Корр.:
— Значит, на ваш взгляд, их проблема заключается в некоторой интеллектуальной лености или это нечто более серьезное, чем «какую гору работы мне придется перелопатить, чтобы изменить все это»?
Хэнкок:
— Нет. Думаю, проблемы египтологов не связаны с их леностью. Мы говорим об ученых, которые исследовали Древний Египет с огромной тщательностью и прилежанием, поэтому они действительно хорошо знают свой предмет. Египтологи создали много замечательных трудов. Но все эти труды основаны на предпосылке, что до четвертого тысячелетия до нашей эры в Египте не происходило каких-либо существенных событий, которые могли бы повлиять на историю государства фараонов, хотя мы можем проследить некоторые события и тенденции додинастического периода, увенчавшиеся расцветом египетской цивилизации. Я глубоко не согласен с этим. Думаю, чтобы понять историю Древнего Египта, мы должны заглянуть в гораздо более отдаленное прошлое. Любопытно, что сами египтяне делали это. В своих текстах они не стеснялись говорить, что их культура, их цивилизация является наследием очень глубокой древности. Они с готовностью признавали это. В определенном смысле этого я и прошу от египтологов — признать, что некоторые религиозные и духовные идеи Древнего Египта являются наследием далекого прошлого.
Корр.:
— Слово «наследие» имеет для вас ключевое значение, не так ли?
Хэнкок:
— Да. Это знание передавалось как наследие. По мере того как я глубже вникал в эту тему, все больший интерес для меня приобретала идея сохранения и передачи традиции, которая могла расцвести в виде архитектурных памятников практически в любое время в истории человечества. Эта традиция, которая всегда находит отражение в архитектуре, учитывающей астрономические ориентиры и очень часто копирующей на земле расположение звезд на небосводе. Если хотите, вы можете думать об этой традиции как о компьютерной программе, которую можно «подключить» к любой культуре и в любое время. В результате новая культура будет воспроизводить то, что делали более ранние носители этой традиции.
Корр.:
— Вы рассказали об открытии Бьювэла на плато Гиза. Не могли бы вы рассказать о своем открытии в Ангкор-Вате?
Хэнкок:
— Для меня исследование Ангкора в Камбодже началось задолго до того, как я попал туда. Оно началось с того обстоятельства, что все храмы Ангкора точно сориентированы по сторонам света, как и пирамиды Гизы. Это говорит о том, что астрономы принимали участие в планировке комплекса.

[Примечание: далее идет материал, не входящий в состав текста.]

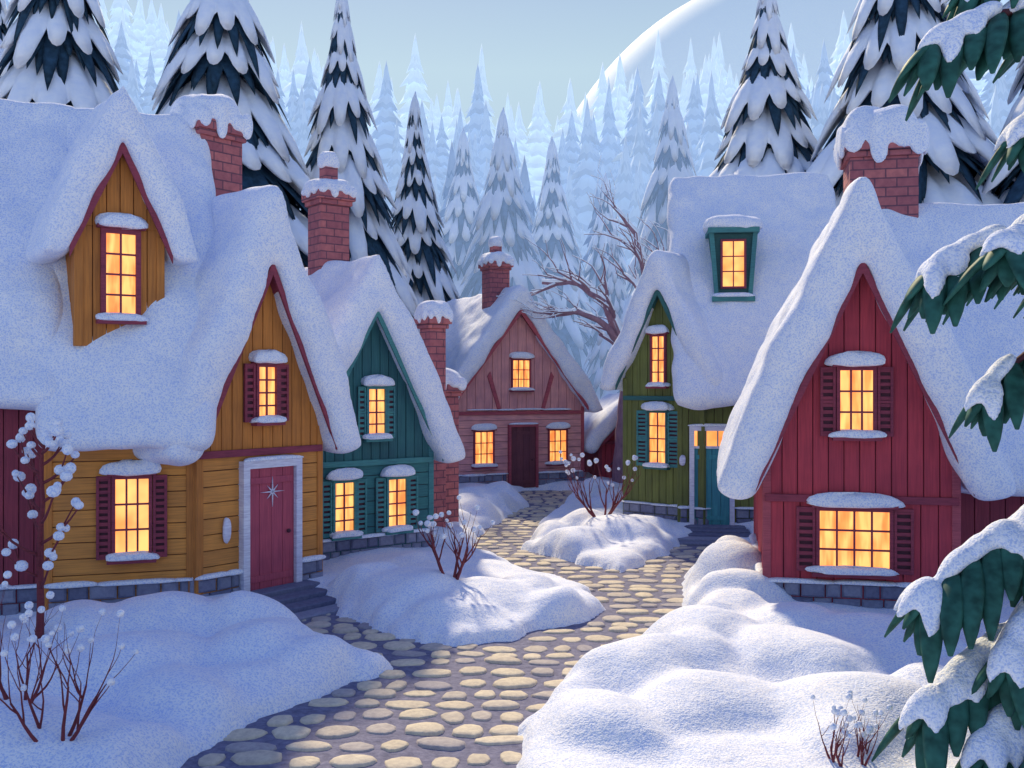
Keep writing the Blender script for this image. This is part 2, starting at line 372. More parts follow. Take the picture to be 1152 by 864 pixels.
def foundation(mb,P,u0,u1,hh=FH_):
    for r,(z0,z1) in enumerate(((-.1,hh*.6),(hh*.6+.015,hh))):
        u=u0
        while u<u1-.02:
            w=min(random.uniform(.2,.42),u1-u); 
            if u1-(u+w)<.12: w=u1-u
            a,b_=u+.01,u+w-.01; o=random.uniform(.07,.11); c=.03
            vs=[P(a,z0,0),P(b_,z0,0),P(b_,z1,0),P(a,z1,0),P(a+c,z0+c,o),P(b_-c,z0+c,o),P(b_-c,z1-c,o),P(a+c,z1-c,o),P(a,z0,o-.03),P(b_,z0,o-.03),P(b_,z1,o-.03),P(a,z1,o-.03)]
            fs=[(4,5,6,7)]+[(8+i,8+(i+1)%4,4+(i+1)%4,4+i) for i in range(4)]+[(i,(i+1)%4,8+(i+1)%4,8+i) for i in range(4)]+[(3,2,1,0)]
            mb.add(vs,fs,M_FND); u+=w
def snowledge(mb,P,u0,u1,z):
    u=u0
    while u<u1-.1:
        w=min(random.uniform(.5,1.1),u1-u); pillow(mb,P,u+w/2,z+random.uniform(-.01,.01),.07,w/2+.05,random.uniform(.03,.065),.08,M_SNOW,e=.7,nu=14,nv=7); u+=w
def chimney(root,x,y,z0,z1,w,d=None,name='chimney',pot=False,snow=.3):
    d=d or w; mb=MB()
    P=lambda u,z,o:(x+u,y-o,z)
    mb.box(P,-w/2,w/2,z0,z1-.28,-d/2,d/2,M_BRICK)
    mb.box(P,-w/2-.05,w/2+.05,z1-.28,z1-.18,-d/2-.05,d/2+.05,M_BRICK)
    mb.box(P,-w/2-.10,w/2+.10,z1-.18,z1,-d/2-.10,d/2+.10,M_BRICK)
    ms=MB(); e=w/2+.13
    pillow(ms,P,0,z1+.05,0,e,snow*1.45,d/2+.13,M_SNOW,e=.62,nu=28,nv=12,seed=4)
    dr=[(-.75,.16),(-.15,.30),(.45,.12),(.8,.22)]
    for q,l in dr:
        l*=snow/.3
        pillow(ms,P,e*q,z1+.0,d/2+.10,.15*w,l,.07,M_SNOW,e=.9,nu=12,nv=8,flat=False)
        pillow(ms,P,-w/2-.12,z1+.0,(d/2)*q,.06,l*.9,.15*w,M_SNOW,e=.9,nu=12,nv=8,flat=False)
        pillow(ms,P,w/2+.12,z1+.0,(d/2)*q,.06,l*.9,.15*w,M_SNOW,e=.9,nu=12,nv=8,flat=False)
    if pot:
        mb.box(P,-w*.22,w*.22,z1,z1+.55,-w*.22,w*.22,M_BRICK)
        pillow(ms,P,0,z1+.6,0,w*.34,.28,w*.34,M_SNOW,e=.75,nu=16,seed=2)
    o=mb.obj(name,root,.012)
    s=ms.obj(name+'_snow',root); r=s.modifiers.new('r','REMESH'); r.mode='VOXEL'; r.voxel_size=.03; r.use_smooth_shade=True
    q=s.modifiers.new('s','SMOOTH'); q.iterations=6
    return o
def cottage(name,x,y,rot,w,L,eave,apex,os_,T,of=.45,ob=.3,low=None,gab=None,lowvert=False,belt=None,trim=None,step=.2,fnd=True,parent=None,z0=0,voxel=.075,corner=None,rake=None,it=None,gapF=None,gapL=None):
    root=empty(name,(x,y,z0),rot,parent)
    k=(apex-eave)/(w/2)
    PF=lambda u,z,o:(u,-o,z)
    PL=lambda u,z,o:(-w/2-o,L/2-u,z)
    PR=lambda u,z,o:(w/2+o,L/2+u,z)
    PB=lambda u,z,o:(-u,L+o,z)
    mb=MB()
    e=.012
    prof=[(-w/2+e,-.2),(w/2-e,-.2),(w/2-e,eave-.02),(0,apex-.03),(-w/2+e,eave-.02)]
    mb.prism(lambda u,z,o:(u,o,z),prof,e,L-e,M_DARK)
    belt=belt if belt else eave
    for P in (PF,PB):
        boards_rect(mb,P,-w/2,w/2,0,belt,lowvert,step if lowvert else .24,low)
        n=max(2,round(w/2/step)*2); st=w/n
        for i in range(n):
            p=-w/2+i*st+.006; q=-w/2+(i+1)*st-.006
            tp=apex-k*abs(p); tq=apex-k*abs(q)
            mb.prism(P,[(p,belt+.002),(q,belt+.002),(q,tq),(p,tp)],-.01,.03+random.uniform(0,.008),gab)
    for P in (PL,PR): boards_rect(mb,P,0-L/2,L/2,0,eave,lowvert,step if lowvert else .24,low)
    for P in (PF,PB):
        if trim: mb.box(P,-w/2-.03,w/2+.03,belt-.05,belt+.06,.04,.085,trim)
    cm=corner or trim
    if cm:
        for sx in (-1,1):
            for yy in (0,L):
                cx=sx*(w/2+.0); mb.box(lambda u,z,o:(u,o,z),cx-.06,cx+.06,0,eave-.1,yy-.055,yy+.055,cm)
    mb.obj('walls',root,.005)
    if fnd:
        mf=MB()
        for P,a,b_,gp in ((PF,-w/2-.05,w/2+.05,gapF),(PL,-L/2,L/2,gapL),(PR,-L/2,L/2,None)):
            for p,q in ([(a,gp[0]),(gp[1],b_)] if gp else [(a,b_)]):
                if q-p>.12: foundation(mf,P,p,q); snowledge(mf,P,p,q,FH_+.01)
        mf.obj('stone_foundation',root)
    md=MB(); xo=w/2+os_; c=math.cos(math.atan(k)); rk=rake or M_TRMAR; xr=xo*.93
    for sx in (-1,1):
        poly=[(0,apex+.01),(sx*xr,apex+.01-k*xr),(sx*xr,apex+.09/c-k*xr),(0,apex+.09/c)]
        md.prism(lambda u,z,o:(u,o,z),poly,-of+.16,L+ob-.12,rk)
        dp=.12/c*.6
        poly=[(sx*.0,apex+.05),(sx*xr,apex+.05-k*xr),(sx*xr,apex-dp-k*xr),(0,apex-dp)]
        md.prism(lambda u,z,o:(u,o,z),poly,-of+.12,-of+.158,rk)
    md.obj('roof_deck',root)
    slab_snow('roof_snow',root,w,L,apex,k,os_,T,of,ob,voxel,it=it)
    return root,PF,PL,PR
def tolocal(root,x,y):
    a=-root.rotation_euler[2]; dx=x-root.location[0]; dy=y-root.location[1]
    return dx*math.cos(a)-dy*math.sin(a), dx*math.sin(a)+dy*math.cos(a)
def slabs(root,P,u,w,n,z0,tread,mat,o0=.1,dz=.09):
    mb=MB()
    for i in range(n):
        mb.box(P,u-w/2-.04*i,u+w/2+.04*i,-.05,z0-i*dz,o0+i*tread,o0+(i+1)*tread-.004,mat)
    mb.obj('door_steps',root,.015)
# yellow house : gable wing + eave-side wing (one house)
yh,PF,PL,PR=cottage('yellow_cottage',-4.0,15.90,52,2.35,5.5,2.9,5.4,.26,.46,low=M_YEL,gab=M_YELG,belt=2.42,trim=M_TRMAR,corner=M_YELG,step=.2,of=.42,gapF=(-.46,.70))
door(yh,PF,.12,.22,.92,1.95,M_DOORR,M_WHITE,star=True,fw=.12)
window(yh,PF,0.05,2.95,.34,.82,'upper_window',M_TRMAR,2,4,.20,M_TRMAR)
slabs(yh,PF,.15,1.4,4,.26,.34,M_FND,dz=.07)
lx,ly=tolocal(yh,-5.35,17.55); chimney(yh,lx,ly,4.2,8.05,.85,.8,snow=.32)
mbp=MB(); pillow(mbp,PF,-.72,1.25,.08,.07,.19,.05,M_WHITE,e=.9,flat=False); mbp.obj('wall_plaque',yh)
yw,PF2,PL2,PR2=cottage('side_wing',0,0,0,4.6,1.95,3.08,7.1,.33,.46,of=.35,ob=.2,low=M_YEL,gab=M_YELG,trim=None,corner=M_YELG,parent=yh,it=60)
ax,ay=tolocal(yh,-5.54,17.19); yw.location=(ax,ay,0); yw.rotation_euler=(0,0,R_(107.5-52))
window(yw,PL2,.16,.98,.46,1.12,'side_window',M_TRMAR,3,3,.2,M_TRMAR)
dm,PFd,_,_=cottage('dormer',0,0,0,1.15,3.3,1.75,3.0,.20,.28,of=.32,ob=.0,low=M_YELG,gab=M_YELG,lowvert=True,trim=None,corner=M_YELG,fnd=False,parent=yh,voxel=.055)
ax,ay=tolocal(yh,-5.80,14.72); dm.location=(ax,ay,4.05); dm.rotation_euler=(0,0,R_(34-52))
window(dm,PFd,0,.46,.42,1.20,'dormer_window',M_TRMAR,2,4,.0,None,fw=.07)
mc,_,PLm,_=cottage('maroon_cottage',-7.40,16.60,107.5,4.4,6,3.4,7.15,.15,.46,of=.2,low=M_MAR,gab=M_MAR,lowvert=True,trim=M_TRMAR,fnd=True,it=40)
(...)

Религиозный аспект тоже имеет важное значение. Независимо от того, было ли вероисповедание номинально буддистским или индуистским, оно включало поиски бессмертия души, очень похожие на те поиски, которые происходили в Древнем Египте. Но при изучении Ангкора произошло открытие, которым я обязан моему помощнику Джону Григсби, составлявшему для меня информационное досье по этому комплексу. Он обратил внимание, что если взять карту храмов Ангкора — а их там довольно много — и соединить линиями точки, обозначающие главные храмы, то получится схема, очень похожая на схему расположения звезд в созвездии Дракона, которое является одним из великих созвездий Северного полушария небосвода. Я глубоко изучил это сходство. Как и в случае с созвездием Ориона, корреляция присутствует в любую эпоху, но она идеальна только для одного периода — того самого, для которого мы получили идеальную корреляцию между Орионом и пирамидами на плато Гиза. Внезапно я столкнулся с подтверждением того, что группа монументов в Египте и другая, более крупная группа монументов в далекой Камбодже копировали вид созвездий не на момент строительства этих монументов, а в гораздо более раннюю эпоху, датируемую примерно 10 500 годом до нашей эры. Я объясняю это тем, что мы видим остатки древней всемирной религиозной системы, одной из аспектов которой было строительство архитектурных копий созвездий.